June 5th, 2012

I loved you before I knew what it meant and before society hid its meaning behind veils of sexual taboo. Everything you did was so unashamed and wonderful, and through the voice of glowing blue orbs and golden-eyed Martians, you taught me it was okay to be human. I remember your words spoken from my mother’s mouth, and as I read you now I remember summer nights on the waterbed, grasping at understanding and trailing away on a thought about rockets blazing orange trails across a purpling Waukegan sky. I never knew farm-life or religion, but I knew that both could be beautiful and dangerous. I never knew people until you brought them to me in a tin-can soaring through outer and inner spaces alike. The universe is benevolent and not indifferent.
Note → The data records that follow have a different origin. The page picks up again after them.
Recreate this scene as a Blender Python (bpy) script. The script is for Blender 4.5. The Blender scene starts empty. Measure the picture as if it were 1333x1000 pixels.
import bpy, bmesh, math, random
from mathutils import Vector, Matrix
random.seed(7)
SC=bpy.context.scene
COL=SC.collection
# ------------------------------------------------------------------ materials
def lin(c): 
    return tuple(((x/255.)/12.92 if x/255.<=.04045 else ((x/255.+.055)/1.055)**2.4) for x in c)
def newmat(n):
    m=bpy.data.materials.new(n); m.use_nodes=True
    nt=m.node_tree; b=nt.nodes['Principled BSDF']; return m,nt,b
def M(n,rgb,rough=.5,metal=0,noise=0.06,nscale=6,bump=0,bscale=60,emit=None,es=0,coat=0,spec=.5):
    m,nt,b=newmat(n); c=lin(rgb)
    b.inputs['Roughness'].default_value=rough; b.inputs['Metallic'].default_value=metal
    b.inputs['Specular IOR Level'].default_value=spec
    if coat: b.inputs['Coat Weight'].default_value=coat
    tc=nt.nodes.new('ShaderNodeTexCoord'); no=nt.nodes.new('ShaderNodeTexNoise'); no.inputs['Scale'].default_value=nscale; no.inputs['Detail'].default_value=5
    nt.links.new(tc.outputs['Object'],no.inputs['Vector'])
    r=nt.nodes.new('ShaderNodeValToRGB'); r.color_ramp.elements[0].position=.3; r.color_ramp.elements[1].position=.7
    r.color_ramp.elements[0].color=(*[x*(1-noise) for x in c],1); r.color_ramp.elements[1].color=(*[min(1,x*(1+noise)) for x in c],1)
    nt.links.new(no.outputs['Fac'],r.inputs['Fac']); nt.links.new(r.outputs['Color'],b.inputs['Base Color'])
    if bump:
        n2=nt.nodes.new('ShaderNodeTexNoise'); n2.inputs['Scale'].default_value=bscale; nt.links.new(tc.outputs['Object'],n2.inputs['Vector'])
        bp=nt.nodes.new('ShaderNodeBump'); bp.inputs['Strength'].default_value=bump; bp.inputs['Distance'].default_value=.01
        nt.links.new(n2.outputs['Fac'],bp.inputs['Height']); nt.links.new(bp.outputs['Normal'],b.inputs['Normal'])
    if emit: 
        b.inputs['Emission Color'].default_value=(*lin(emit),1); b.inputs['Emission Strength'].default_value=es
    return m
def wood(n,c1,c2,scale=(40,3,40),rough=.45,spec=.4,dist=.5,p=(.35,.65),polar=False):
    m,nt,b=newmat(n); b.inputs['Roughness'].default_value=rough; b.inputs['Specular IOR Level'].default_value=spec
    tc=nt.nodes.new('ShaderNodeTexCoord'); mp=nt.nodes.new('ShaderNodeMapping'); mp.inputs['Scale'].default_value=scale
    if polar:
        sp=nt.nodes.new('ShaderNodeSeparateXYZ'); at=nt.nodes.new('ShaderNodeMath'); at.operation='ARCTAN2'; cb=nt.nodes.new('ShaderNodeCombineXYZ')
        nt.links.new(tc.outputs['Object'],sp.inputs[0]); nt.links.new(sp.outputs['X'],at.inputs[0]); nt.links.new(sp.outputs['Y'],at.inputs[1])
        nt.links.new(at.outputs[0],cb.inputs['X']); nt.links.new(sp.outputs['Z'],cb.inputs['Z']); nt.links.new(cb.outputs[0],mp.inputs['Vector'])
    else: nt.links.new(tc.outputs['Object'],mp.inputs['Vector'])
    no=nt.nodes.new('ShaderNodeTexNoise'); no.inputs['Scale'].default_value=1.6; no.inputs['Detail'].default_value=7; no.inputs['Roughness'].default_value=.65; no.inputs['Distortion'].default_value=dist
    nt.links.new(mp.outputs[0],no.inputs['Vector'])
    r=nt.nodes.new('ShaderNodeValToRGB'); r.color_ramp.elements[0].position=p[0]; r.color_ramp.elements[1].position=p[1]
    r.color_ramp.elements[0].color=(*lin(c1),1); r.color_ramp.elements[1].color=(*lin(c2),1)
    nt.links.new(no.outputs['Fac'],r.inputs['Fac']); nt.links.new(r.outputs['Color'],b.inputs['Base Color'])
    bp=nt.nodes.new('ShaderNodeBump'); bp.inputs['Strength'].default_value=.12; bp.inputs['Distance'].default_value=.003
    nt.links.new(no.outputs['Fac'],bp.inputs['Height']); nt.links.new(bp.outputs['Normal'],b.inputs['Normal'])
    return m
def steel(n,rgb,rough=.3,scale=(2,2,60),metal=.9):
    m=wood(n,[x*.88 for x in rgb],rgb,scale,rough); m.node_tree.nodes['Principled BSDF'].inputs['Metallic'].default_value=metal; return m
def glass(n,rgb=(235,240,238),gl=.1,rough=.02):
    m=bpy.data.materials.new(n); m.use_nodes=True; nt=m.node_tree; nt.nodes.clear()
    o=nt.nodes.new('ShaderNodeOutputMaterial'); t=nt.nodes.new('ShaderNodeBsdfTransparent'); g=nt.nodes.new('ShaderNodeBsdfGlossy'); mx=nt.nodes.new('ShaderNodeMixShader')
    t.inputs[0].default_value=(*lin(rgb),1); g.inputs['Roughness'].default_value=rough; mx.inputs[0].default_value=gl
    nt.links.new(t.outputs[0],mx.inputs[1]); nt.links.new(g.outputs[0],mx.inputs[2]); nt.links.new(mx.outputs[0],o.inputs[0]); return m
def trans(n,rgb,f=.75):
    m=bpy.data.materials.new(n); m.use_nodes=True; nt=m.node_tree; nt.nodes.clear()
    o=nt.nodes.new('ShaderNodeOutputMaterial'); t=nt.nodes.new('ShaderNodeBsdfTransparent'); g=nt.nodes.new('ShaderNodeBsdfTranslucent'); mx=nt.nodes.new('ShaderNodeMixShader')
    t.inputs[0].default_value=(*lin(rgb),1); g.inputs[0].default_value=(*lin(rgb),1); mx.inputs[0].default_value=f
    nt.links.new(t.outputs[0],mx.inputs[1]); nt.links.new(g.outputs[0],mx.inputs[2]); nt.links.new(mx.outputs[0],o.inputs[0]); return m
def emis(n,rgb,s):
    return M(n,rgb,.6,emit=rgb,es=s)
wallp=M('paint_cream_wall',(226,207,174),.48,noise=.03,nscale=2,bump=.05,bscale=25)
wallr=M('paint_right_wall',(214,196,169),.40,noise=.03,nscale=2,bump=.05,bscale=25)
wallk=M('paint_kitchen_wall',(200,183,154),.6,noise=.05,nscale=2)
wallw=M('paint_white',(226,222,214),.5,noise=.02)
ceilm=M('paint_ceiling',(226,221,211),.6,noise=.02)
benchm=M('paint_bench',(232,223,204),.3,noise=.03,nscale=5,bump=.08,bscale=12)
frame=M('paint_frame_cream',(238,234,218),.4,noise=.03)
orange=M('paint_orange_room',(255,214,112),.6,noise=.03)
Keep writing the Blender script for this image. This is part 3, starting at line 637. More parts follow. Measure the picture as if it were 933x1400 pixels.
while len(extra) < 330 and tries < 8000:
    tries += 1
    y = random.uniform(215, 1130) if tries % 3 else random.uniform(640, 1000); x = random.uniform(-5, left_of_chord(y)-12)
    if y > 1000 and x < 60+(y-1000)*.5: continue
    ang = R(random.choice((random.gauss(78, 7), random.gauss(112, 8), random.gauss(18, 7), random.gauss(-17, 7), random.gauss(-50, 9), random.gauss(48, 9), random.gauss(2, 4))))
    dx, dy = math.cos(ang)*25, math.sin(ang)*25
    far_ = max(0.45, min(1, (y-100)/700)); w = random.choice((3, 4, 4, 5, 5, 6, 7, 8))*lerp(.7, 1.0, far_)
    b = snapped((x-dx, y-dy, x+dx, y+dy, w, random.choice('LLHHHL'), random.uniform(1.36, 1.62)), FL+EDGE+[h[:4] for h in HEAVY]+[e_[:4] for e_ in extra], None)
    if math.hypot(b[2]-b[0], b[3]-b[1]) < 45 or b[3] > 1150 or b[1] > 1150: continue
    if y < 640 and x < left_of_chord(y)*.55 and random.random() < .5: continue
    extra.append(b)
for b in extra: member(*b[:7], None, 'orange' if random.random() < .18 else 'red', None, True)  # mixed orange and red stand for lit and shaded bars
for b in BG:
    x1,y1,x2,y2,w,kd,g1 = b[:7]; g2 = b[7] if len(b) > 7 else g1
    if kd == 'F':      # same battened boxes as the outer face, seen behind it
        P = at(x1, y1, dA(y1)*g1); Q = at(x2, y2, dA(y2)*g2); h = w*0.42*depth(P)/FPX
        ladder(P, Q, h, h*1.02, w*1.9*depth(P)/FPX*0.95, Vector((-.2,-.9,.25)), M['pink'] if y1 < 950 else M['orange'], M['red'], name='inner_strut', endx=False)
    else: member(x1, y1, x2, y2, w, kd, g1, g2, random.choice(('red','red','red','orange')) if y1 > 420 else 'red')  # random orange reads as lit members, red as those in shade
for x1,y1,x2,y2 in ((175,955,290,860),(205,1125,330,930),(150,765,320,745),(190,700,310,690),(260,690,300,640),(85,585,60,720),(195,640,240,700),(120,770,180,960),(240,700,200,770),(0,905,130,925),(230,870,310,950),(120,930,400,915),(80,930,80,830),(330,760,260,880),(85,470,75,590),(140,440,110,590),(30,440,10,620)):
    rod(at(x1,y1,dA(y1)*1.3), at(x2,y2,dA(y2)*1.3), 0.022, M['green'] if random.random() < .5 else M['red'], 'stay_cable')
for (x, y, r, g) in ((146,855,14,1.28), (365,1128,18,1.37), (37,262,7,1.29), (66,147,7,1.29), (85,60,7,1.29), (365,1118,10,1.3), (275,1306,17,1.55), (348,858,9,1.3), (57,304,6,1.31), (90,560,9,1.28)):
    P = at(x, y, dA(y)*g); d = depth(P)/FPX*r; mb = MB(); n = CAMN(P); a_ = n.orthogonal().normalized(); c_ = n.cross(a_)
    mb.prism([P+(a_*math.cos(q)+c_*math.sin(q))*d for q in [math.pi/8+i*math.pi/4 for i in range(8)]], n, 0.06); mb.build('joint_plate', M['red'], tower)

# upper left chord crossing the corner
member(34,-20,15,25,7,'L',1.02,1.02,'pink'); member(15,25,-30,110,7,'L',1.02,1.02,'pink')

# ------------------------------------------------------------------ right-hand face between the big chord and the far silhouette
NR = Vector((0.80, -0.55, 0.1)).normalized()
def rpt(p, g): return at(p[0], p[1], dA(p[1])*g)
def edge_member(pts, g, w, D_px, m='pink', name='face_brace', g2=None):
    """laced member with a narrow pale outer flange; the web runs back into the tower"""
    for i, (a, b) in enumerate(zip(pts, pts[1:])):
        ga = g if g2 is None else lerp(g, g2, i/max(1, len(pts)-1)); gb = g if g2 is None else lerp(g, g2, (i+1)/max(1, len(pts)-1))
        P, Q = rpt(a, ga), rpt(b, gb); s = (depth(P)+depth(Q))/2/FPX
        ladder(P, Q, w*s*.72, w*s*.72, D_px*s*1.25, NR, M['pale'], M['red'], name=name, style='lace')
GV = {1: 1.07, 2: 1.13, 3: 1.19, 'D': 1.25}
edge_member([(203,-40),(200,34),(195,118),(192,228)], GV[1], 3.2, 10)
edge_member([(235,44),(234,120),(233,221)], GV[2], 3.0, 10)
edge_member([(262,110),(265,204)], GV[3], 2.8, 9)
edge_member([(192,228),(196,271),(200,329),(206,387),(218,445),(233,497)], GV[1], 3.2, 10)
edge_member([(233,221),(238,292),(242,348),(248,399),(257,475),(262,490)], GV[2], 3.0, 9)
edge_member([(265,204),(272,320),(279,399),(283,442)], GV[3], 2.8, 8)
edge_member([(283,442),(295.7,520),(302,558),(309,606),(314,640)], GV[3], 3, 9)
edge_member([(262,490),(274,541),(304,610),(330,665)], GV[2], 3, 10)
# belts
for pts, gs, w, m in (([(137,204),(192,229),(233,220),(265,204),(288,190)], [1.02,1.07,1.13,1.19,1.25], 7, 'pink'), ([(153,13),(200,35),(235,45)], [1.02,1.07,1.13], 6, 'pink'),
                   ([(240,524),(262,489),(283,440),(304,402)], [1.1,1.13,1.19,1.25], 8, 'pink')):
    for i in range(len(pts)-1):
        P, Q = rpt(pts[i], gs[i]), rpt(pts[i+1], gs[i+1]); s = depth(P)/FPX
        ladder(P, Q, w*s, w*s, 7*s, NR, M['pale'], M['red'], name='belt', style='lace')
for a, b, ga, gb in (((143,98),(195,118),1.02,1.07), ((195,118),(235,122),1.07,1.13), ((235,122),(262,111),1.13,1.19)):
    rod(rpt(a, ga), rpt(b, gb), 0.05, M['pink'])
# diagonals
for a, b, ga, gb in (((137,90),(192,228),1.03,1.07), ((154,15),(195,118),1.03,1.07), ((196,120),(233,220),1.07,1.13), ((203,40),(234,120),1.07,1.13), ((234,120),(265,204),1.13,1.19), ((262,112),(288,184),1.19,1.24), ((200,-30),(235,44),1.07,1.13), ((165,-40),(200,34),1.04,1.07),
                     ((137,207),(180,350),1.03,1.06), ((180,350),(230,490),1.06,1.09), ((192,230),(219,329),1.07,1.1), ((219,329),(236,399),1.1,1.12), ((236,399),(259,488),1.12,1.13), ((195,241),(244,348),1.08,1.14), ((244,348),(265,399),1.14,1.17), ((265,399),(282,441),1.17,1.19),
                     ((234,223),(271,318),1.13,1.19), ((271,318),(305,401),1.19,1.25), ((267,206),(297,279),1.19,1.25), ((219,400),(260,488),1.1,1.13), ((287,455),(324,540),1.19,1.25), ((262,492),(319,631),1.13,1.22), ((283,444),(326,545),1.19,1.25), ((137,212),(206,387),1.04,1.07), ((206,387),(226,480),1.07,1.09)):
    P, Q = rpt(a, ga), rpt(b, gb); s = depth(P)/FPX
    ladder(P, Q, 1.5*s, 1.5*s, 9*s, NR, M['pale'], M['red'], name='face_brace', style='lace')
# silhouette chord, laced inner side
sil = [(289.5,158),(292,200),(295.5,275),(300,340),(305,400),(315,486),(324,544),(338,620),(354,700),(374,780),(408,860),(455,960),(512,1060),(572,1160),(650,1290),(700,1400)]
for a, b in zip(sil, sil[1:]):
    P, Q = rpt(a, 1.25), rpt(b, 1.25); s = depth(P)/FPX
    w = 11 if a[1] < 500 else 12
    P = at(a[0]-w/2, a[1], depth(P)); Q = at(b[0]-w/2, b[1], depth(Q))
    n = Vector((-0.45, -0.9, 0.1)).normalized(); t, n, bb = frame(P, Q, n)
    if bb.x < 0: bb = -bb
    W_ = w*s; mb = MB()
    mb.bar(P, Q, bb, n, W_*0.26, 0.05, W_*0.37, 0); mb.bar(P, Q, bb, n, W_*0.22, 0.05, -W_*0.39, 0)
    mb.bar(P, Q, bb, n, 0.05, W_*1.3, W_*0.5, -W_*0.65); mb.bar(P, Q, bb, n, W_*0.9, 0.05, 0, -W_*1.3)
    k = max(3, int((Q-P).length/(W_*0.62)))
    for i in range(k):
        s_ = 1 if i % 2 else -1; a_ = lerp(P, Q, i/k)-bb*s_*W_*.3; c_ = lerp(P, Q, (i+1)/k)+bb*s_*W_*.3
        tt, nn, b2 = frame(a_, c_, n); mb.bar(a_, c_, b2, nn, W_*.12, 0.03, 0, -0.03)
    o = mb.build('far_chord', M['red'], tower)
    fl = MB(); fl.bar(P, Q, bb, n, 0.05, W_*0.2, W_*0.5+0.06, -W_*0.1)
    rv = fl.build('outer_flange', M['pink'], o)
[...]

You saved me from the bitter atheism of my generation. You saved me from resentment and hostile coffee-shop intellectuality, because now I know how to respect all things, because you showed me the insides of their heads and that they’re only just like me. And I miss you, and I miss knowing that you’re somewhere, but because of you I know that you’re everywhere, and when I tell stories in my head, I’m telling them to you.

On the day that you died, Venus was passing far above the Earth. Perhaps you were caught in its shadow and pulled into orbit on your way up. It may not be Mars, but I’m sure you’ll make do.